Si stringono i tempi per l’accordo con le banche che darebbe il via alla ristrutturazione del debito (oltre 1 miliardo di euro) della Burgo, assicurando così il futuro e il rilancio di uno dei principali produttori europei di carte grafiche e speciali. Come riportava nei giorni scorsi il quotidiano Il Sole 24Ore le banche creditrici e la cartiera di Altavilla Vicentina avrebbero trovato un compromesso per sbloccare il piano di ristrutturazione del gruppo, che sarebbe oramai in dirittura d’arrivo e potrebbe essere firmato entro maggio. L’accordo tra gli istituti di credito e l’azienda sarebbe stato trovato rivedendo lo schema di ripartizione dei profitti in caso di vendita della società mentre non verrebbe concesso nessun lock up (il periodo in cui management e soci non possono cedere le azioni) di tre anni.

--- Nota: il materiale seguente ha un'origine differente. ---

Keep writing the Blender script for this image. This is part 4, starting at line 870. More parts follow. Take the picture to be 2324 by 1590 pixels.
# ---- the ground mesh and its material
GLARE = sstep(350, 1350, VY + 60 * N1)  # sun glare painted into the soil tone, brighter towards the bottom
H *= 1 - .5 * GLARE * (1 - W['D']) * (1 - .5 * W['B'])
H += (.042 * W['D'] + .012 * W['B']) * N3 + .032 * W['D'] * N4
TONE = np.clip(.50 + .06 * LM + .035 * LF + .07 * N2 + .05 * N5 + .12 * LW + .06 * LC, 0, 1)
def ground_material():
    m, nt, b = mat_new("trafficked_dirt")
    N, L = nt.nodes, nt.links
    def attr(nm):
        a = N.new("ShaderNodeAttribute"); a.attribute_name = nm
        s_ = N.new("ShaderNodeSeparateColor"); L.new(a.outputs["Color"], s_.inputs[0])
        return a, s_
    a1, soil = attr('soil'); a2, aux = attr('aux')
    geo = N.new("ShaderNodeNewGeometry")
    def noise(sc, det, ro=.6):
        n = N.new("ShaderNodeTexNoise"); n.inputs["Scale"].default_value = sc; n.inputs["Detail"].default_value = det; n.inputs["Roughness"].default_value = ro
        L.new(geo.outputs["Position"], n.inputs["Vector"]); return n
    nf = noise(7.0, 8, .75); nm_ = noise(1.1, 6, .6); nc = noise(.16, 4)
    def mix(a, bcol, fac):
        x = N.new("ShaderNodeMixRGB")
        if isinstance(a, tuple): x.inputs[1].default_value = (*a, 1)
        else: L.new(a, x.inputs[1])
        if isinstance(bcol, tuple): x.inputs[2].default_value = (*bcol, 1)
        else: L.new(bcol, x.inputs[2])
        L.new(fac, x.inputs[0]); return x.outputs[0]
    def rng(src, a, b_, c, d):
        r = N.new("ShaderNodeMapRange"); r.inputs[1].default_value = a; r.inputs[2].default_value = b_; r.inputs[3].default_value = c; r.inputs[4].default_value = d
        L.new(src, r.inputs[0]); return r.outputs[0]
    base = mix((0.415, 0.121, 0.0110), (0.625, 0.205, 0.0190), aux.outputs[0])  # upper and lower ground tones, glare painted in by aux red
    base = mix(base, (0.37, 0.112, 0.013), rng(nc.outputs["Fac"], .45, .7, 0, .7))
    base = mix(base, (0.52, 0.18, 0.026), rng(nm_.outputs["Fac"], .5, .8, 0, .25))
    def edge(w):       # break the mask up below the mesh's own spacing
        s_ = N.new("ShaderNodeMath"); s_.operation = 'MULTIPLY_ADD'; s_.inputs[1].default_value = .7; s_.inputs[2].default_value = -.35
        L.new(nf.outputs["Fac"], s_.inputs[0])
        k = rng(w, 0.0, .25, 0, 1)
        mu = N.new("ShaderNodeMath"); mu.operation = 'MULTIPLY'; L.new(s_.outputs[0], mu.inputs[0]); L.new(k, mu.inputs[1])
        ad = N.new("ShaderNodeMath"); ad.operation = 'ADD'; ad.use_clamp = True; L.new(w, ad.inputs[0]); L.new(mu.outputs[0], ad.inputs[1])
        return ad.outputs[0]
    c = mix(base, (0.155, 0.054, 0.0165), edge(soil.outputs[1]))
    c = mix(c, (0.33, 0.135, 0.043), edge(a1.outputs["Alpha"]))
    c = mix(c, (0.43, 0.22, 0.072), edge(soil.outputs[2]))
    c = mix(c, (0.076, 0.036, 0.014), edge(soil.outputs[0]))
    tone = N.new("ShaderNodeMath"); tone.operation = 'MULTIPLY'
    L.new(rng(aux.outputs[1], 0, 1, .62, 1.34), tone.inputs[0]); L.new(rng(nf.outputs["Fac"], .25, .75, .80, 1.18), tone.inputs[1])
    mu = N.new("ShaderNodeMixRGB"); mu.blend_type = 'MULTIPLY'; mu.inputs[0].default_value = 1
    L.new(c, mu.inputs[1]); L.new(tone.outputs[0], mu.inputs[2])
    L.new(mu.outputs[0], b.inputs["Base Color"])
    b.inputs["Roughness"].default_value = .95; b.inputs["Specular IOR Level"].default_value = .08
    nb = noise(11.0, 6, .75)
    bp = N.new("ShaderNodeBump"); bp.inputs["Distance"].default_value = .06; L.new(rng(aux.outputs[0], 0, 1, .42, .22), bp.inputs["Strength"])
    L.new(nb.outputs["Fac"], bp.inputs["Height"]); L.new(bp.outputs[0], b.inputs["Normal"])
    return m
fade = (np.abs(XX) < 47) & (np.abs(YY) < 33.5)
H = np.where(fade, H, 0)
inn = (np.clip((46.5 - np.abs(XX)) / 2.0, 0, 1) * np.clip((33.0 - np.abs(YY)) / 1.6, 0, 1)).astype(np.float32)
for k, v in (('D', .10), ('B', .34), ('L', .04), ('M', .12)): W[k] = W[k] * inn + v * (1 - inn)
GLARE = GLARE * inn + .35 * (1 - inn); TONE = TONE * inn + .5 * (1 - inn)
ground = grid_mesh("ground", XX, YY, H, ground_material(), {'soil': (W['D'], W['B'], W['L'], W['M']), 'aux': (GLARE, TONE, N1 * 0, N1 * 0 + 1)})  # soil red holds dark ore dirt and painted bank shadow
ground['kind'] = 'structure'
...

La famiglia Marchi, socio di controllo della Burgo attraverso la holding Hgm con il 50,6%, aveva fatto una precisa richiesta agli istituti di credito che nell’ambito del piano di salvataggio entreranno in possesso dei cosiddetti strumenti finanziari partecipativi (sfp). Ovvero avere un lock up di tre anni. Le banche, tuttavia, su questo punto sono state irremovibile nel dire no. In compenso però si sono sedute al tavolo per rivedere un punto chiave dell’accordo. In prima battuta era infatti previsto che il ricavato della vendita di Burgo fosse ripartito all’80% per saldare i debiti e al 20% a favore degli attuali azionisti rappresentati oltre che dalla famiglia Marchi, anche da Mediobanca (22,1%), UniCredit (3,8%), Generali e Italmobiliare con l’11,68% a testa. La nuova versione prevederebbe invece due casi: se la vendita del gruppo avviene sulla base di un equity value fino a 200 milioni, la ripartizione è l’80% alle banche e il 20% agli attuali azionisti. In caso di un valore superiore ai 200 milioni, l’eccedenza sarà ripartita diversamente, con il 70% che andrà agli attuali soci e il 30% alle banche creditrici. Il tutto accompagnato da una governance che prevede per i creditori la scelta di tre consiglieri su sette del board e il gradimento sulla nomina dell’amministratore delegato e del direttore generale.
Il piano prevederebbe quindi la ristrutturazione di quasi 800 milioni di indebitamento a medio lungo termine e 400 milioni di linee a breve. In questo quadro le banche hanno accettato, in base a quanto aveva deciso l’assemblea di Burgo a dicembre, dopo che le divisioni all’interno dei rami della famiglia Marchi erano state superate, di convertire 200 milioni in strumenti partecipativi e 100 in un convertendo. La lista delle banche vede innanzitutto UniCredit esposta verso Burgo per 160 milioni, Mediobanca, storicamente vicina al gruppo, ricoprire il doppio ruolo di socio (22%) e finanziatore (è esposta per 473 milioni), il Banco Popolare (56 milioni) e Intesa Sanpaolo (37 milioni). Ci sono poi altre banche come Mps, Bpm, Popolare di Vicenza, Veneto Banca e Bnl che sarebbero esposte principalmente sulle linee a breve, per un totale di 500 milioni circa. Accanto alla conversione necessaria per riequilibrare la struttura finanziaria è previsto inoltre, all’interno delle garanzie, il pegno su quasi il 50% del capitale da parte delle banche.
Il rafforzamento patrimoniale e il riequilibrio finanziario sono un passaggio fondamentale per garantire il futuro dello storico gruppo cartario guidato attualmente dal presidente Girolamo Marchi e dall’ad Paolo Mattei che secondo le stime preliminari avrebbe chiuso il 2014 con ricavi superiori a 2,2 miliardi di euro e un Ebitda intorno ai 95 milioni ed è impegnata in un piano di riorganizzazione industriale e produttivo di fronte alle conseguenze della crisi del settore editoriale e in generale della carta stampata che dal 2007 a oggi ha comportato una riduzione degli organici e il riassetto, la chiusura e/o la cessione di alcuni stabilimenti tra i quali quelli di Marzabotto, Chieti, Mantova, Verzuolo e Avezzano.